Auch die Liebesgeschichte, die sich zwischen Josef und der Amerikanerin Lauren entwickelt, konnte mich in keiner Weise berühren. Sie war da, aber irgendwie hatte ich das Gefühl, dass keiner der Beiden jemals wirklich glücklich und zufrieden war.
Dasselbe Gefühl hatte ich beim Betrachten der Beziehung von Josef zu seinem Bruder Carl. Carl hat ihm natürlich angeboten, bei ihm und seiner Familie zu wohnen, doch so wirklich Willkommen war Josef irgendwie nie. Die Familie wirkte auf mich steif und teilweise sogar bemitleidenswert. Natürlich war ein Fünkchen Familiengeist fühlbar, aber doch sehr wenig. Eine einzige Szene zwischen Carl und Josef konnte mich tatsächlich berühren, was mich fast überrascht hat …
Leider haben mich selten Protagonisten so wenig berührt wie Josef, Carl, Lauren & Co. Ich habe das Buch sehr distanziert gelesen und war über diesen Umstand während des Lesens doch sehr unglücklich. Geändert hat sich bis zum Beenden des Buches daran aber leider nichts.

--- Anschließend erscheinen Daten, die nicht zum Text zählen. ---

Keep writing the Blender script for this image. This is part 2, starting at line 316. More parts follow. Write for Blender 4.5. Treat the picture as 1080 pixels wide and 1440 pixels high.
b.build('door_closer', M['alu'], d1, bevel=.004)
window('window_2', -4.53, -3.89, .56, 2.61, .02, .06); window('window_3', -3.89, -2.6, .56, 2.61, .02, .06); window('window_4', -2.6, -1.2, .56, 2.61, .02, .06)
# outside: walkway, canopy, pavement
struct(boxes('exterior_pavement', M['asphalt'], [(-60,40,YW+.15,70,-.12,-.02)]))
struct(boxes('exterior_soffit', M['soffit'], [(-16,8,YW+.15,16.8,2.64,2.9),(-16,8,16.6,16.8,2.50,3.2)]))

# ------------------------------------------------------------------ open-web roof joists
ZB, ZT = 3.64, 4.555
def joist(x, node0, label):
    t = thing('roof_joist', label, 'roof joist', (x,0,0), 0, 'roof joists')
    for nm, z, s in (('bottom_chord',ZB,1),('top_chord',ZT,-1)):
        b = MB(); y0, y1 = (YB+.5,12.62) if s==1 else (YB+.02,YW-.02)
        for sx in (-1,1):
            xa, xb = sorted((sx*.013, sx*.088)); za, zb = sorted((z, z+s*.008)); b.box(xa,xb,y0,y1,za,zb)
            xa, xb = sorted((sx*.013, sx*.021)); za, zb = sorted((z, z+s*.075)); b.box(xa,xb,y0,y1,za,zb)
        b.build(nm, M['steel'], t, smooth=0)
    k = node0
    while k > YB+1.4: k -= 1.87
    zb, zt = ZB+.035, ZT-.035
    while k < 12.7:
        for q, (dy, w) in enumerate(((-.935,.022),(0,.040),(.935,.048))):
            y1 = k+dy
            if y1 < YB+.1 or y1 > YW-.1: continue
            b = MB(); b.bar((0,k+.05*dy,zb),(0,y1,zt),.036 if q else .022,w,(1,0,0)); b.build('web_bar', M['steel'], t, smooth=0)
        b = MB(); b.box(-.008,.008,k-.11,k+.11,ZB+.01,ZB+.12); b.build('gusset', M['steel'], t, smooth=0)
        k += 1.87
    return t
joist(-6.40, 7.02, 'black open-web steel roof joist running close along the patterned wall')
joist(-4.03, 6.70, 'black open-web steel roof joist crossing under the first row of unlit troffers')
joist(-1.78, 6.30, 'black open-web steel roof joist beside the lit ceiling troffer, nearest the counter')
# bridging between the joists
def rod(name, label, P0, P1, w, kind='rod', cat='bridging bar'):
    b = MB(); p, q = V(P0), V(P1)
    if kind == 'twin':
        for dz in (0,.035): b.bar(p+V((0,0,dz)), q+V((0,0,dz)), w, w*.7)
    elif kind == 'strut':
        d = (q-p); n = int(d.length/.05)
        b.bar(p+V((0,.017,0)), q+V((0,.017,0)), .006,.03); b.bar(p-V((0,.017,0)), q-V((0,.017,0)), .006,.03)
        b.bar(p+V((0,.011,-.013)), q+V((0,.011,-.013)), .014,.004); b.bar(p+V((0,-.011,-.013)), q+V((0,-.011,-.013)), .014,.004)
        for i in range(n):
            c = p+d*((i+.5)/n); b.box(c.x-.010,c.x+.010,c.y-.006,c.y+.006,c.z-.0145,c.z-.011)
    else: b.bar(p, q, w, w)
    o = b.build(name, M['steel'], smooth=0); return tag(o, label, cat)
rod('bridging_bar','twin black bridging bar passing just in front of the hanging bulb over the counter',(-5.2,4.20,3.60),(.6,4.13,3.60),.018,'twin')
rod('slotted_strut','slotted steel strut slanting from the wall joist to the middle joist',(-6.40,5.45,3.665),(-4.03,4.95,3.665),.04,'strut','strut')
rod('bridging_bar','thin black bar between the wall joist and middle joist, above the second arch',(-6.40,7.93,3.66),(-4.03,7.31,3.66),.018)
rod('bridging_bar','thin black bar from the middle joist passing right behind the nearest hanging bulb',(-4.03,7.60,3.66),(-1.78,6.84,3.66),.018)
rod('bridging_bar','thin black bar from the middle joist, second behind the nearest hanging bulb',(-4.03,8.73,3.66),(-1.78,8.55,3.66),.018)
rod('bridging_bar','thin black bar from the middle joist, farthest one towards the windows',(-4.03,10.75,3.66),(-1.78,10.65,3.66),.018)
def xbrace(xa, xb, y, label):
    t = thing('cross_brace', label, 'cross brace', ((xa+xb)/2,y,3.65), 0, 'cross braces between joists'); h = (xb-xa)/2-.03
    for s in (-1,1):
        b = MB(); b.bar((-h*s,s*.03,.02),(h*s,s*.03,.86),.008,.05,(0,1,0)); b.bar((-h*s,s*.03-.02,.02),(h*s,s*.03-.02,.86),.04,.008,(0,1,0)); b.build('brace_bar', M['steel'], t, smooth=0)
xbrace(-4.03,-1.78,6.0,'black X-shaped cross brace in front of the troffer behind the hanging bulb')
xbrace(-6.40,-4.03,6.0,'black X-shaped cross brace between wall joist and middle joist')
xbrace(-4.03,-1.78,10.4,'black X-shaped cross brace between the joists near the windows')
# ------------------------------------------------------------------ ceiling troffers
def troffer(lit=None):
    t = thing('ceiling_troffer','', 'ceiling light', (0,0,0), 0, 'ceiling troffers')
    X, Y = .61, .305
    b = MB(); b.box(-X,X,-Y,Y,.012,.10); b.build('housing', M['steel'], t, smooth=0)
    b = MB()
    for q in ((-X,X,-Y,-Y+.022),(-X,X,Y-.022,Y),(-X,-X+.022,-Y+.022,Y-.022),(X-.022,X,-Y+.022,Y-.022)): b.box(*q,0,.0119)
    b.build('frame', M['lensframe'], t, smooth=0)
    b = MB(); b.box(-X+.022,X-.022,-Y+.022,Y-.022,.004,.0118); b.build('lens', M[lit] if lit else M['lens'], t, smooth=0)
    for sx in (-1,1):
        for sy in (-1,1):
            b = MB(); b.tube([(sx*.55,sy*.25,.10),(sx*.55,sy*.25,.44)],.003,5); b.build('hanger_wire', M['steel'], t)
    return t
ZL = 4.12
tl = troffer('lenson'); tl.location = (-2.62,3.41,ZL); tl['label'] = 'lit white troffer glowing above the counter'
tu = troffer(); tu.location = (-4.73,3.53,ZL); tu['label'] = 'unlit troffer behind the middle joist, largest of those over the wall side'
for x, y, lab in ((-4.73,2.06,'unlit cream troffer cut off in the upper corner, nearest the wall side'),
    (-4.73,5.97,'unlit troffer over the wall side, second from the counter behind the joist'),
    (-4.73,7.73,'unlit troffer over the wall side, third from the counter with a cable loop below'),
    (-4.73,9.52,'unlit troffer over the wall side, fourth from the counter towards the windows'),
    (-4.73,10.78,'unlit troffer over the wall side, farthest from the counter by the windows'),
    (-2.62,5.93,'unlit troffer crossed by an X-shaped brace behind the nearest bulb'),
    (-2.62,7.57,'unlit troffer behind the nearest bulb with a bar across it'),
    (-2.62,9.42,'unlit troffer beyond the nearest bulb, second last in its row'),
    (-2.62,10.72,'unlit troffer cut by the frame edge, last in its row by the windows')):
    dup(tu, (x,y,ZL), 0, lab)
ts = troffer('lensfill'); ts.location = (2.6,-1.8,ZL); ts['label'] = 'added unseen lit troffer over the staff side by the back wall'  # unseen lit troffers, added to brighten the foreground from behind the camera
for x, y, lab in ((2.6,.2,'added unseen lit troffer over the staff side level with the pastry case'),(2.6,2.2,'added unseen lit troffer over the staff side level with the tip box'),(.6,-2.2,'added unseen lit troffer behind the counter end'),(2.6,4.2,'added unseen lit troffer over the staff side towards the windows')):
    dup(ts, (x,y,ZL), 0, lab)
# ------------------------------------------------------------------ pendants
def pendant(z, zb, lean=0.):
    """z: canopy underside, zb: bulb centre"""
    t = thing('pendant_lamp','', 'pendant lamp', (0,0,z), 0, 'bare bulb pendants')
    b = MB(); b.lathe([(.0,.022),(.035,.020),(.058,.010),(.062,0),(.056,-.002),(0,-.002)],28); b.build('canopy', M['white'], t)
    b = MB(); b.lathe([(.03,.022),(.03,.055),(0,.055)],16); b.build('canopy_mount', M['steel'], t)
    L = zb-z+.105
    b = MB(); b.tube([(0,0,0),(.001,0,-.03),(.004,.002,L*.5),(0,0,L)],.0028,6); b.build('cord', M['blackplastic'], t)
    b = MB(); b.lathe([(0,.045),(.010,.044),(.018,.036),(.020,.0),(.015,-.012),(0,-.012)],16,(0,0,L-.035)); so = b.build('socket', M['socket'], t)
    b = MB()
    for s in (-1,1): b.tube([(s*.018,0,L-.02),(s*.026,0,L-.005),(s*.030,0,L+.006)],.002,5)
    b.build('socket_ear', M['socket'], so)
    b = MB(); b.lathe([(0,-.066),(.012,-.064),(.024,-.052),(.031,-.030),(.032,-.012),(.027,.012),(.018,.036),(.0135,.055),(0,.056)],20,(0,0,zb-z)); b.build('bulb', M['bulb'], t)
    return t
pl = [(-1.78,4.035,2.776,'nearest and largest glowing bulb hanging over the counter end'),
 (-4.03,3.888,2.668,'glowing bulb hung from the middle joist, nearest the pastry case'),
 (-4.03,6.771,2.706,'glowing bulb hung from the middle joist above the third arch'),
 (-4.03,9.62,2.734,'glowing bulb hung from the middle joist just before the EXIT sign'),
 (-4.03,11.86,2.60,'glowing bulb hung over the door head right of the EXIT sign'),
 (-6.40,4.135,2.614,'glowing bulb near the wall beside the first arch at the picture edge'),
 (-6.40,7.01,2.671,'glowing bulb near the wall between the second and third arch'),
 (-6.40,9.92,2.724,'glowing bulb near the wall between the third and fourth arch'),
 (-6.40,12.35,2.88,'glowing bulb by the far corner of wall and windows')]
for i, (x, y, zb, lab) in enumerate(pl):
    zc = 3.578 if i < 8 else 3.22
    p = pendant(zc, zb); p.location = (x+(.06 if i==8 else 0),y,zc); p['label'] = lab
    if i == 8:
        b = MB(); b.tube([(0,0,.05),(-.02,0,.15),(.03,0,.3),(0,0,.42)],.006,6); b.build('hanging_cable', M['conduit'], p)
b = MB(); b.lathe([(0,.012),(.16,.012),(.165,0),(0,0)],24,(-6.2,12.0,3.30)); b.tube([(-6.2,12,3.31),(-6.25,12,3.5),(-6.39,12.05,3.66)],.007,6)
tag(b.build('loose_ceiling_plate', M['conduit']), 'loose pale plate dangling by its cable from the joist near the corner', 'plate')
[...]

Ein spannendes Stück Geschichte
habe ich in diesem Buch erwartet. Vor allem, weil es um das Leben Deutscher während des 2. Weltkrieges in Amerika geht. Ich habe irgendwie eine spannende Spionagegeschichte erwartet, die mich von vorne bis hinten fesselt. Bekommen habe ich eine Geschichte über das Schicksal eines Menschens, der irgendwie nirgends zu Hause ist. Mich konnte das Buch leider nicht wirklich begeistern, was aber vielleicht auch an meinen falschen Erwartungen lag.
Mein Fazit:
„Der Empfänger“ von Ulla Lenze ist eine leise Geschichte über das Schicksal eines Menschens, der unbewusst in Dinge gerät, mit denen er eigentlich nichts zu tun haben möchte, dann aber mit den Konsequenzen leben muss. Das Schicksal von Josef hat mir wirklich leid getan, konnte mich aber leider nicht wirklich berühren, da er mir einfach zu naiv war.